De manière plus fine, des efforts sont présentés comme devant aussi être menés vis-à-vis de certains viviers, issus des centres urbains notamment, quand à l'inverse des viviers de recrutement (ruraux, ultra-marins…) continuent à fournir des flux importants de recrues. 15% des militaires de rang recrutés chaque proviennent ainsi des territoires ultra-marins, et ce année après année.

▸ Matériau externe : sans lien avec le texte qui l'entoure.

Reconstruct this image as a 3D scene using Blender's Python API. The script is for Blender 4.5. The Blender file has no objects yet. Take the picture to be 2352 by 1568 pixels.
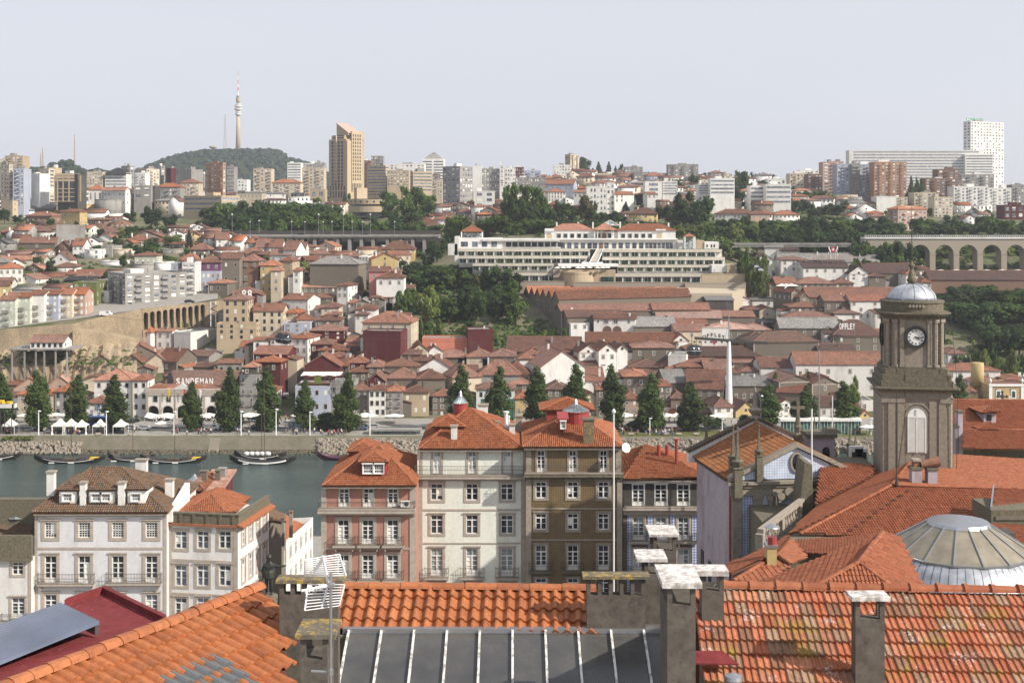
import bpy,bmesh,math,random
from math import radians as R,sin,cos,tan,pi,sqrt
from mathutils import Vector,Matrix
random.seed(7)
sc=bpy.context.scene
# camera, sky, sun, exposure
F=3000.0;CU=1176.0;VH=488.0;CH=75.0
cam=bpy.data.cameras.new('camera');camo=bpy.data.objects.new('camera',cam)
sc.collection.objects.link(camo);sc.camera=camo
camo.location=(0,0,CH);camo.rotation_euler=(R(90),0,0)
cam.sensor_width=36;cam.lens=36*F/2352;cam.shift_y=-(784-VH)/2352
cam.clip_start=0.5;cam.clip_end=9000
SUN=Vector((0.73,-0.37,0.58)).normalized()
wd=bpy.data.worlds.new('World');sc.world=wd;wd.use_nodes=True
nt=wd.node_tree;bg=nt.nodes['Background']
sky=nt.nodes.new('ShaderNodeTexSky');sky.sky_type='NISHITA';sky.sun_disc=False
sky.sun_elevation=math.asin(SUN.z);sky.sun_rotation=math.atan2(SUN.x,SUN.y)
sky.air_density=1.0;sky.dust_density=3.0;sky.ozone_density=1.0;sky.altitude=80
mx=nt.nodes.new('ShaderNodeMix');mx.data_type='RGBA';mx.inputs[0].default_value=0.80
tcw=nt.nodes.new('ShaderNodeTexCoord');nzw=nt.nodes.new('ShaderNodeTexNoise');nzw.inputs['Scale'].default_value=2.2;nzw.inputs['Detail'].default_value=5;mpw=nt.nodes.new('ShaderNodeMapping');mpw.inputs['Scale'].default_value=(1,1,3.5)
rmw=nt.nodes.new('ShaderNodeValToRGB');rmw.color_ramp.elements[0].position=.38;rmw.color_ramp.elements[1].position=.68;rmw.color_ramp.elements[0].color=(.67,.69,.755,1);rmw.color_ramp.elements[1].color=(.70,.715,.77,1)
vmw=nt.nodes.new('ShaderNodeVectorMath');vmw.operation='SCALE';vmw.inputs[3].default_value=10.6
nt.links.new(tcw.outputs['Generated'],mpw.inputs[0]);nt.links.new(mpw.outputs[0],nzw.inputs['Vector']);nt.links.new(nzw.outputs[0],rmw.inputs[0]);nt.links.new(rmw.outputs[0],vmw.inputs[0]);nt.links.new(vmw.outputs[0],mx.inputs[7])
nt.links.new(sky.outputs[0],mx.inputs[6]);nt.links.new(mx.outputs[2],bg.inputs[0])
bg.inputs[1].default_value=0.09
sl=bpy.data.lights.new('sun','SUN');so=bpy.data.objects.new('sun',sl);sc.collection.objects.link(so)
sl.energy=5.0;sl.angle=R(0.55);sl.color=(1.0,0.92,0.81)
so.rotation_euler=SUN.to_track_quat('Z','Y').to_euler();so.location=(60,-40,160)
sc.view_settings.view_transform='Standard';sc.view_settings.look='None'
sc.view_settings.exposure=0.36;sc.view_settings.gamma=1;sc.view_settings.use_curve_mapping=False
HAZE=0.0001
# helpers
COL=sc.collection
def P(u,v,Y):return Vector(((u-CU)*Y/F,Y,CH-(v-VH)*Y/F))
def px(u,Y):return(u-CU)*Y/F
def zv(v,Y):return CH-(v-VH)*Y/F
CR={'A':(0,245,3.839),'B':(581.9,245,3.839),'C':(1163.7,306.2,3.839),'D':(1739.5,245,3.839),
 'E':(0,649.2,3.839),'F':(581.9,649.2,3.839),'G':(1163.7,649.2,3.839),'K':(1739.5,612.5,3.839),
 'N1':(0,1041.2,2.977),'N2':(704.4,882,2.977),'N3':(1408.7,918.7,2.977),'N4':(1561.9,1041.2,2.977),
 'N5':(581.9,1225,2.259),'W':(0,0,1)}
def cc(c,x,y):
 a,b,s=CR[c];return a+x/s,b+y/s
def PC(c,x,y,Y):
 u,v=cc(c,x,y);return P(u,v,Y)
class MB:
 def __init__(s):s.v=[];s.f=[];s.m=[];s.t=[];s.tone=0.5;s.T=None
 def av(s,*ps):
  n=len(s.v)
  for p in ps:
   if s.T is not None:p=s.T@Vector(p)
   s.v.append(tuple(p))
  return n
 def face(s,pts,m=0):
  n=s.av(*pts);s.f.append(tuple(range(n,n+len(pts))));s.m.append(m);s.t.append(s.tone)
 def box(s,x0,x1,y0,y1,z0,z1,m=0):
  n=s.av((x0,y0,z0),(x1,y0,z0),(x1,y1,z0),(x0,y1,z0),(x0,y0,z1),(x1,y0,z1),(x1,y1,z1),(x0,y1,z1))
  for q in((0,1,5,4),(1,2,6,5),(2,3,7,6),(3,0,4,7),(4,5,6,7),(3,2,1,0)):
   s.f.append(tuple(n+i for i in q));s.m.append(m);s.t.append(s.tone)
  return s
 def frus(s,cx,cy,z0,z1,a0,b0,a1,b1,m=0):
  n=s.av((cx-a0,cy-b0,z0),(cx+a0,cy-b0,z0),(cx+a0,cy+b0,z0),(cx-a0,cy+b0,z0),(cx-a1,cy-b1,z1),(cx+a1,cy-b1,z1),(cx+a1,cy+b1,z1),(cx-a1,cy+b1,z1))
  for q in((0,1,5,4),(1,2,6,5),(2,3,7,6),(3,0,4,7),(4,5,6,7),(3,2,1,0)):
   s.f.append(tuple(n+i for i in q));s.m.append(m);s.t.append(s.tone)
  return s
 def prism(s,pts,d,m=0):
  d=Vector(d);a=[Vector(p)for p in pts];b=[p+d for p in a];k=len(a)
  n=s.av(*(a+b))
  s.f.append(tuple(n+i for i in range(k)));s.f.append(tuple(n+k+i for i in reversed(range(k))))
  s.m+=[m,m];s.t+=[s.tone]*2
  for i in range(k):
   j=(i+1)%k
   s.f.append((n+j,n+i,n+k+i,n+k+j));s.m.append(m);s.t.append(s.tone)
  return s
 def lathe(s,prof,cx=0,cy=0,n=16,m=0,ph=0,ex=1.0):
  k=len(prof);b=len(s.v)
  for r,z in prof:s.av(*[(cx+r*ex*cos(2*pi*i/n+ph),cy+r*sin(2*pi*i/n+ph),z)for i in range(n)])
  for j in range(k-1):
   for i in range(n):
    i2=(i+1)%n
    s.f.append((b+j*n+i,b+j*n+i2,b+(j+1)*n+i2,b+(j+1)*n+i));s.m.append(m);s.t.append(s.tone)
  s.f.append(tuple(b+i for i in reversed(range(n))));s.f.append(tuple(b+(k-1)*n+i for i in range(n)))
  s.m+=[m,m];s.t+=[s.tone]*2
  return s
 def tube(s,a,b,r,r2=None,n=6,m=0):
  a=Vector(a);b=Vector(b);r2=r if r2 is None else r2
  d=(b-a).normalized();q=d.orthogonal().normalized();w=d.cross(q);o=len(s.v)
  s.av(*[a+(q*cos(2*pi*i/n)+w*sin(2*pi*i/n))*r for i in range(n)])
  s.av(*[b+(q*cos(2*pi*i/n)+w*sin(2*pi*i/n))*r2 for i in range(n)])
  for i in range(n):
   j=(i+1)%n;s.f.append((o+i,o+j,o+n+j,o+n+i));s.m.append(m);s.t.append(s.tone)
  s.f.append(tuple(o+i for i in reversed(range(n))));s.f.append(tuple(o+n+i for i in range(n)))
  s.m+=[m,m];s.t+=[s.tone]*2
  return s
 def mesh(s,name,mats,smooth=False):
  me=bpy.data.meshes.new(name);me.from_pydata(s.v,[],s.f)
  for m in(mats if isinstance(mats,(list,tuple))else[mats]):me.materials.append(m)
  me.polygons.foreach_set('material_index',s.m)
  at=me.attributes.new('tone','FLOAT','FACE');at.data.foreach_set('value',s.t)
  if smooth:me.polygons.foreach_set('use_smooth',[True]*len(s.f))
  me.update();return me
 def bd(s,name,mats,parent=None,smooth=False,loc=None,rz=0):
  return ob(name,s.mesh(name,mats,smooth),parent,loc,rz)
def ob(name,data,parent=None,loc=None,rz=0):
 o=bpy.data.objects.new(name,data);COL.objects.link(o)
 if loc is not None:o.location=loc
 if rz:o.rotation_euler=(0,0,rz)
 if parent is not None:o.parent=parent
 return o
def tag(o,label=None,cat=None,group=None,kind=None):
 if label:o['label']=label
 if cat:o['category']=cat
 if group:o['group']=group
 if kind:o['kind']=kind
 return o
def item(name,label,cat,loc=(0,0,0),rz=0,group=None):
 o=ob(name,None,None,loc,rz);o.empty_display_size=0.5
 return tag(o,label,cat,group)
def kids(o):return CH_.get(o.name,[])
def copy_tree(o,loc,rz=None,label=None,scale=None):
 c=o.copy();COL.objects.link(c);c.location=loc
 if rz is not None:c.rotation_euler=(0,0,rz)
 if label:c['label']=label
 if scale is not None:c.scale=(scale,)*3 if not hasattr(scale,'__len__')else scale
 for ch in o.children:
  d=ch.copy();COL.objects.link(d);d.parent=c
  for g in ch.children:
   e=g.copy();COL.objects.link(e);e.parent=d
 return c
# materials
MT={}
def base(name,rough=.85,metal=0):
 m=bpy.data.materials.new(name);m.use_nodes=True;t=m.node_tree;b=t.nodes['Principled BSDF']
 b.inputs['Roughness'].default_value=rough;b.inputs['Metallic'].default_value=metal
 if rough>.6:b.inputs['Specular IOR Level'].default_value=.25
 MT[name]=m;return m,t,b
def N(t,typ,**k):
 n=t.nodes.new(typ)
 for a,b in k.items():
  if a.startswith('i'):
   n.inputs[int(a[1:])].default_value=b
  else:setattr(n,a,b)
 return n
def RND(t):
 oi=N(t,'ShaderNodeObjectInfo');at=N(t,'ShaderNodeAttribute',attribute_name='rnd');ad=N(t,'ShaderNodeMath',operation='ADD');fr=N(t,'ShaderNodeMath',operation='FRACT')
 t.links.new(oi.outputs['Random'],ad.inputs[0]);t.links.new(at.outputs['Fac'],ad.inputs[1]);t.links.new(ad.outputs[0],fr.inputs[0]);return fr.outputs[0]
def mixc(t,fac,a,b,mode='MIX'):
 n=t.nodes.new('ShaderNodeMix');n.data_type='RGBA';n.blend_type=mode
 for i,x in((0,fac),(6,a),(7,b)):
  if hasattr(x,'links'):t.links.new(x,n.inputs[i])
  elif i==0:n.inputs[0].default_value=x
  else:n.inputs[i].default_value=(*x[:3],1)
 return n.outputs[2]
def noise(t,vec,scale,detail=3,sx=1,sy=1,sz=1,rough=.55):
 mp=N(t,'ShaderNodeMapping');mp.inputs['Scale'].default_value=(sx,sy,sz);t.links.new(vec,mp.inputs[0])
 n=N(t,'ShaderNodeTexNoise');n.inputs['Scale'].default_value=scale;n.inputs['Detail'].default_value=detail
 n.inputs['Roughness'].default_value=rough;t.links.new(mp.outputs[0],n.inputs['Vector']);return n.outputs[0]
def ramp(t,fac,*st):
 r=N(t,'ShaderNodeValToRGB');e=r.color_ramp.elements
 e[0].position=st[0][0];e[0].color=(*st[0][1],1);e[1].position=st[-1][0];e[1].color=(*st[-1][1],1)
 for p,c in st[1:-1]:k=e.new(p);k.color=(*c,1)
 t.links.new(fac,r.inputs[0]);return r.outputs[0]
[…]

Enfin, au-delà du sujet de l’attractivité, la pérennité du modèle passera aussi par la fidélisation, et donc la gestion des carrières, autre sujet en soit qui n'est pas moins complexe. L’évolution du budget T2 des dépenses de personnel de l’armée de Terres, autour de 5,5Md€ par an, qui est une des attributions du chef d’état-major de l’armée de Terre, reste un des meilleurs leviers pour garantir cette fidélisation. En plus des réponses apportées aux évolutions en termes de profils et de déroulés de carrière. C’est sans doute dans cette fidélisation que des marges existent plutôt rapidement pour permettre d’augmenter progressivement, si besoin et de manière relative le format de la force opérationnelle terrestre (FOT). Les flux entrants ne devraient pas être en l'état en mesure de varier fortement d’une année sur l’autre à la hausse, surtout vue l'intégralité de la palette des métiers nécessaires pour garantir la cohérence d'ensemble de l'armée de Terre. De plus d'autres questions se feraient jour sur les structures de formation et la capacité à pouvoir absorber des flux plus importants. La bataille se poursuit donc, il en va de la cohérence de l'armée de Terre, sans recette magique, mais avec un fort investissement d'un ensemble d'acteurs.